A ciò si aggiunge il quadro interno pakistano, in cui la questione israelo-palestinese occupa un ruolo centrale nel dibattito politico e nell’opinione pubblica. Secondo analisti regionali, un eventuale accordo saudita-israeliano potrebbe generare pressioni su Islamabad affinché chieda rassicurazioni al partner saudita o adotti posizioni più assertive nei forum internazionali. In questo scenario, l’esistenza del patto di difesa apre la possibilità che il suo richiamo possa essere utilizzato sul piano diplomatico o mediatico in momenti di tensione.

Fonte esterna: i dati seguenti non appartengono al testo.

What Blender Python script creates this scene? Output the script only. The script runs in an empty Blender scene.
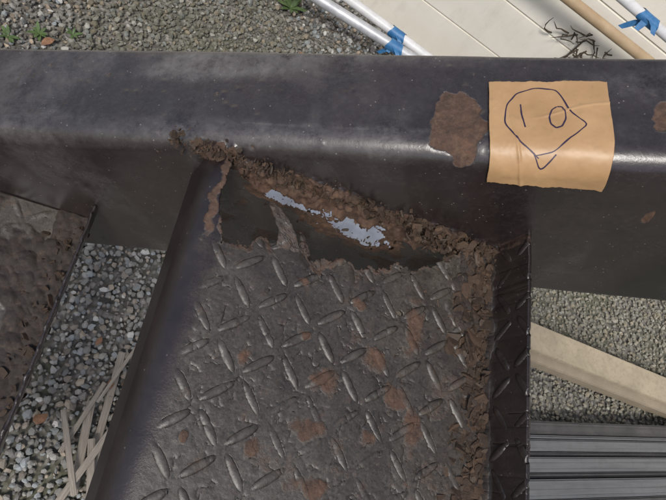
import bpy, bmesh, math, numpy as np
from mathutils import Vector, Matrix
rng=np.random.default_rng(7)
S=bpy.context.scene
COL=S.collection

# ---------------------------------------------------------------- noise
TAB=[np.random.default_rng(100+i).random((256,256)) for i in range(12)]
def vn(x,y,k):
    T=TAB[k%12]; xi=np.floor(x).astype(int); yi=np.floor(y).astype(int)
    fx=x-xi; fy=y-yi; fx=fx*fx*(3-2*fx); fy=fy*fy*(3-2*fy)
    a=T[xi&255,yi&255]; b=T[(xi+1)&255,yi&255]; c=T[xi&255,(yi+1)&255]; d=T[(xi+1)&255,(yi+1)&255]
    return (a*(1-fx)+b*fx)*(1-fy)+(c*(1-fx)+d*fx)*fy
def fbm(x,y,sc,octv=4,seed=0,g=.5):
    x=np.asarray(x,float);y=np.asarray(y,float)
    r=0;a=1;t=0
    for i in range(octv):
        r=r+a*vn(x*sc*2**i+17.3*i+seed*3.1,y*sc*2**i+9.7*i+seed*5.7,seed+i); t+=a; a*=g
    return r/t
def sst(a,b,x):
    t=np.clip((x-a)/(b-a),0,1); return t*t*(3-2*t)

# ---------------------------------------------------------------- mesh helper
def mesh(name,V,F,mat=None,attr=None,smooth=False,parent=None):
    V=np.asarray(V,np.float32);F=np.asarray(F,np.int32)
    me=bpy.data.meshes.new(name)
    me.vertices.add(len(V)); me.vertices.foreach_set("co",V.ravel())
    k=F.shape[1]; n=len(F)
    me.loops.add(n*k); me.loops.foreach_set("vertex_index",F.ravel())
    me.polygons.add(n)
    me.polygons.foreach_set("loop_start",np.arange(0,n*k,k,dtype=np.int32))
    try: me.polygons.foreach_set("loop_total",np.full(n,k,dtype=np.int32))
    except Exception: pass
    me.polygons.foreach_set("use_smooth",np.full(n,smooth,dtype=bool))
    me.update(calc_edges=True); me.validate()
    if attr is not None:
        for an,arr in attr.items():
            A=me.color_attributes.new(an,'FLOAT_COLOR','POINT')
            c=np.ones((len(V),4),np.float32); arr=np.asarray(arr); c[:,:arr.shape[1]]=arr
            A.data.foreach_set("color",c.ravel())
    ob=bpy.data.objects.new(name,me); COL.objects.link(ob)
    if mat: me.materials.append(mat)
    if parent: ob.parent=parent
    return ob
def empty(name):
    e=bpy.data.objects.new(name,None); COL.objects.link(e); return e
def gridF(nu,nv,keep=None):
    i=np.arange(nu-1)[:,None]*nv+np.arange(nv-1)[None,:]
    F=np.stack([i,i+nv,i+nv+1,i+1],-1).reshape(-1,4)
    return F if keep is None else F[keep.reshape(-1)]
def box(name,a,b,mat,parent=None,bev=.003,rot=0,loc=(0,0,0)):
    bm=bmesh.new(); bmesh.ops.create_cube(bm,size=1)
    a=Vector(a);b=Vector(b)
    for v in bm.verts: v.co=Vector([(a[i]+b[i])/2+v.co[i]*(b[i]-a[i]) for i in range(3)])
    if bev: bmesh.ops.bevel(bm,geom=bm.edges[:],offset=bev,segments=2,affect='EDGES')
    me=bpy.data.meshes.new(name); bm.to_mesh(me); bm.free()
    o=bpy.data.objects.new(name,me); COL.objects.link(o); me.materials.append(mat)
    o.location=loc; o.rotation_euler=(0,0,rot)
    if parent: o.parent=parent
    return o
def tube(name,p0,p1,r,mat,parent=None,seg=24,caps=True):
    p0=Vector(p0);p1=Vector(p1);d=(p1-p0).normalized()
    a=d.orthogonal().normalized(); c=d.cross(a)
    V=[];F=[]
    for p in (p0,p1):
        for rr in (r,r*.86):
            for i in range(seg):
                t=2*math.pi*i/seg; V.append(p+a*math.cos(t)*rr+c*math.sin(t)*rr)
    n=seg
    for i in range(n):
        j=(i+1)%n
        F+=[(i,j,2*n+j,2*n+i),(n+i,3*n+i,3*n+j,n+j),(i,n+i,n+j,j),(2*n+i,2*n+j,3*n+j,3*n+i)]
    return mesh(name,[tuple(v) for v in V],F,mat,smooth=True,parent=parent)
def sweep(pts,r,seg=5):
    V=[];F=[]
    n=len(pts)
    for i,p in enumerate(pts):
        p=Vector(p); d=(Vector(pts[min(i+1,n-1)])-Vector(pts[max(i-1,0)])).normalized()
        a=d.orthogonal().normalized(); c=d.cross(a)
        rr=r[i] if hasattr(r,'__len__') else r
        for k in range(seg):
            t=2*math.pi*k/seg; V.append(tuple(p+a*math.cos(t)*rr+c*math.sin(t)*rr))
    for i in range(n-1):
        for k in range(seg):
            F.append((i*seg+k,i*seg+(k+1)%seg,(i+1)*seg+(k+1)%seg,(i+1)*seg+k))
    return V,F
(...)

La clausola di assistenza reciproca solleva inoltre un punto tecnico discusso tra osservatori e funzionari occidentali: l’eventualità che un’azione ostile verso Israele proveniente da gruppi attivi in Pakistan o da reticolati non statali possa essere interpretata come causa di attivazione della clausola, coinvolgendo formalmente l’Arabia Saudita in una crisi alla quale potrebbe non avere interesse a partecipare. Analoga preoccupazione riguarda la possibilità che operazioni segrete o azioni militari mirate possano essere considerate da Islamabad come aggressioni esterne. Da parte saudita, funzionari vicini al dossier hanno segnalato la volontà di evitare automatismi che possano compromettere i negoziati con Washington.
Sulle relazioni saudita-statunitensi, la gestione dell’intesa con il Pakistan rappresenta quindi un fattore da chiarire nei colloqui in corso. Washington ha indicato come priorità la creazione di un quadro di cooperazione militare prevedibile, in linea con i suoi interessi regionali e con le esigenze di tutela di Israele. Dirigenti israeliani, da parte loro, hanno riportato riserve soprattutto in relazione alle prospettive di trasferimenti tecnologici avanzati, tra cui sistemi di difesa aerea e centrali per la sorveglianza delle rotte commerciali del Mediterraneo.
Riyadh considera la normalizzazione con Israele parte di un pacchetto più ampio, che comprende garanzie di sicurezza da parte statunitense e un ruolo definito nel nuovo assetto economico regionale. Il governo saudita mantiene l’obiettivo di presentare il riconoscimento di Israele come passo inserito in un quadro di stabilizzazione complessiva del Medio Oriente, con benefici economici e infrastrutturali per più Paesi coinvolti. Tuttavia, la gestione del rapporto con il Pakistan richiede una definizione più precisa delle implicazioni operative del patto di difesa, alla luce del nuovo equilibrio a cui Stati Uniti e Arabia Saudita stanno lavorando.